2. In the corporate world, even in the most highly regulated arena like banking, there is always much room for misunderstanding from different sides. Perhaps they are spurred by an inability to continue their emotions, or are overly easily agitated by perceived slights. It is not unknown for the superior to be inconsistent in their directives, nor for the quacking staff to fail to elicit clarity of a vague instruction given by their superior. Nor is it uncommon for the staff to communicate instructions to each other in such a way that the instructions function more to confuse the communicatee than to shed light on anything. Sometimes, the receiver of the message has to undergo much cognitive decryption to make sense of the message that is trying to be communicated, and when he/she actually make the effort to find out, find the effort to be an almost pointless exercise.

3. A university professor who misunderstands a particular theory or does not fully understand what he/she is trying to communicate to the students tend to confuse the latter, and hence lead to more disinformation. What is more dangerous would be disinformation of the most fundamental of axioms and concepts since these are the foundation to the building of analysis. To base an entire analysis and spurious/erroneous concept is not merely a time-wasting exercise, but could become dangerous when these analysis are used as building bricks to formulate policies that would have its effect on the lives of the masses. A student who fails to clarify or check on the received information, but to continue in his/her miscomprehension, and to accumulate knowledge with perceptions that are skewed, is but building a house on quaking sand.

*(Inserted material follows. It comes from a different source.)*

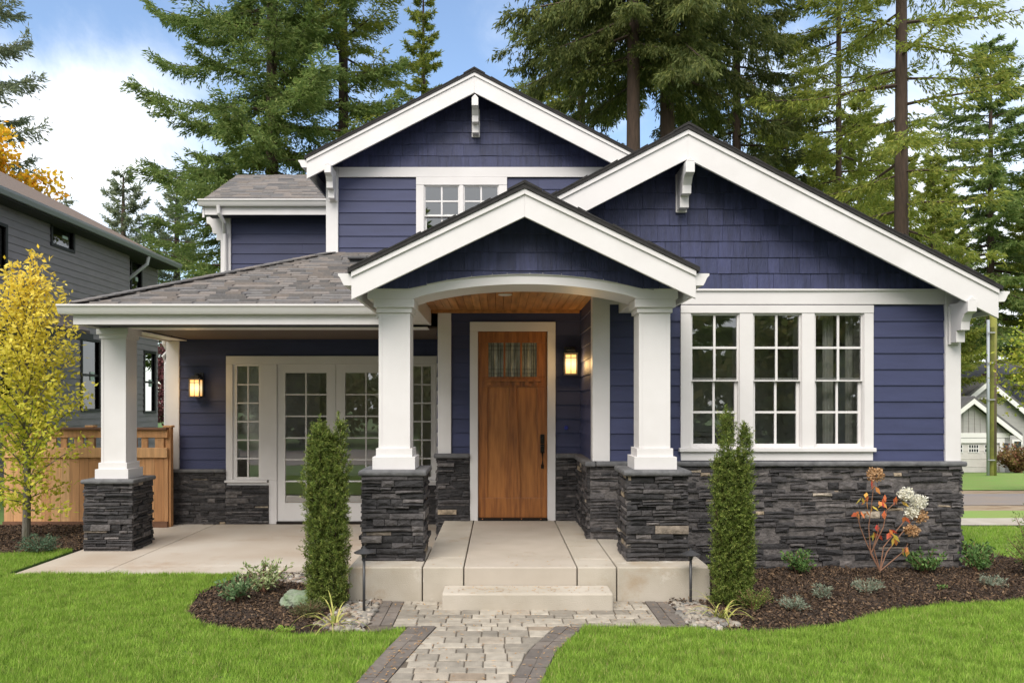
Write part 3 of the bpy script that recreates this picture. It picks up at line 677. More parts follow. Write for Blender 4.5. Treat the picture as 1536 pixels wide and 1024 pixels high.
MB().box(d0-.003, d1+.003, dy-.05, dy+.06, FLR+.001, FLR+.033).build('threshold', BRONZE, HR)
for px_ in (724, 753, 782, 811): MB().lathe([(.006, -.006), (.008, 0), (.004, .006)], (X(px_, DW), dy-.054, FLR+.024), 8).build('threshold_stud', COPPER, HR)
MB().tube([(X(849, DW), DW-.0, Z(641, DW)), (X(849, DW), DW-.035, Z(641, DW))], .026, 14).build('doorbell_box', mat('blue_plastic', (.02, .03, .25), .4), HR)
# --- upper block
ux0, ux1 = X(492, UW), 1.9
uh = (X(628, UW), X(757, UW), Z(375, UW), Z(270, UW))
ub0, ub1 = Z(266.7, UW), Z(251.8, UW)
mb = MB(); siding(mb, ux0+.05, ux1, 3.0, ub0+.02, UW, holes=[uh], zref=ub0-.0); mb.build('siding_wall', NAVY, HR)
mb = MB(); core(mb, ux0, ux1, 2.9, 5.6, UW, holes=[uh]); mb.build('wall_core', NAVYF, HR)
mb = MB(); core(mb, UW+.152, 20, 2.9, 5.42, ux0, axis='x'); siding(mb, UW+.1, 20, 2.9, 5.42, ux0, axis='x'); mb.build('siding_wall', NAVY, HR); mb = MB(); core(mb, UW+.152, 20, 2.9, 5.42, ux1, axis='x', sgn=1); mb.build('siding_wall', NAVY, HR)
MB().box(ux0-.02, X(508, UW), UW-.05, UW+.12, 3.3, ub1).build('corner_trim', WHITE, HR, bevel=.004)
MB().box(X(508, UW)+.003, ux1, UW-.04, UW+.01, ub0, ub1).build('frieze_board', WHITE, HR, bevel=.004)
mb = MB(); pu = UW-.04
uu = [(X(636, UW), X(689.5, UW)), (X(695, UW), X(748.5, UW))]; a0, a1 = Z(370, UW), Z(278.5, UW)
mb.box(X(624.5, UW), X(760.5, UW), pu-.004, UW+.04, a1, ub0-.002)
for a, b in ((X(624.5, UW), uu[0][0]), (uu[0][1], uu[1][0]), (uu[1][1], X(760.5, UW))): mb.box(a, b, pu, UW+.04, a0, a1-.001)
mb.box(X(624.5, UW), X(760.5, UW), pu-.02, UW+.04, a0-.1, a0-.001)
win = part_anchor('window', HR, mb, WHITE, .003); win['label'] = 'upstairs white twin window partly hidden by the porch gable'
for a, b in uu: dh_unit(win, a, b, a0, a1, pu+.01)
# --- left wing
lx0 = X(334, LW)
mb = MB(); siding(mb, lx0+.1, ux0, 3.2, 5.3, LW, zref=.05); mb.build('siding_wall', NAVY, HR)
mb = MB(); core(mb, lx0, ux0, 2.9, 5.35, LW); core(mb, LW+.152, 18.2, 2.9, 5.3, lx0, axis='x'); mb.build('wall_core', NAVYF, HR)
mb = MB(); siding(mb, LW+.1, 18, 3.0, 5.35, lx0, axis='x', zref=.05); mb.build('siding_wall', NAVY, HR)
MB().box(lx0-.02, X(347.4, LW), LW-.05, LW+.12, 3.2, 5.26).build('corner_trim', WHITE, HR, bevel=.004)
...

4.Another common and probably dangerous method of understanding is to see truth as relative, and thus forsake instances when truth might be arbitrary. Whether they be religious precepts, or the laws of physics. Should we build our interpretation on matters over which no authority could certify, because the shifting paradigm necessitates that truth shifts at all times, if it is but an exercise on intellectual play, might be a harmless, and perhaps rejuvenating to the mind. But, it starts becoming dangerous when we use our own subjective understanding (or misunderstanding) to influence and teach minds weaker than ours. Where then is our accountability to them.

At the end of the day, perhaps it is best that we bring the act of understanding into a more conscious position, and to observe ourselves as we enter into the motion of comprehending something which is new, something which we are reading, or information that are entering by way of our senses. Perhaps then can we really understand how and how much do we understand.


The above are partial examples of how understanding courses through human life. The entry is inspired by Descartes's "Discourse on the Method of Rightly Conducting Reason".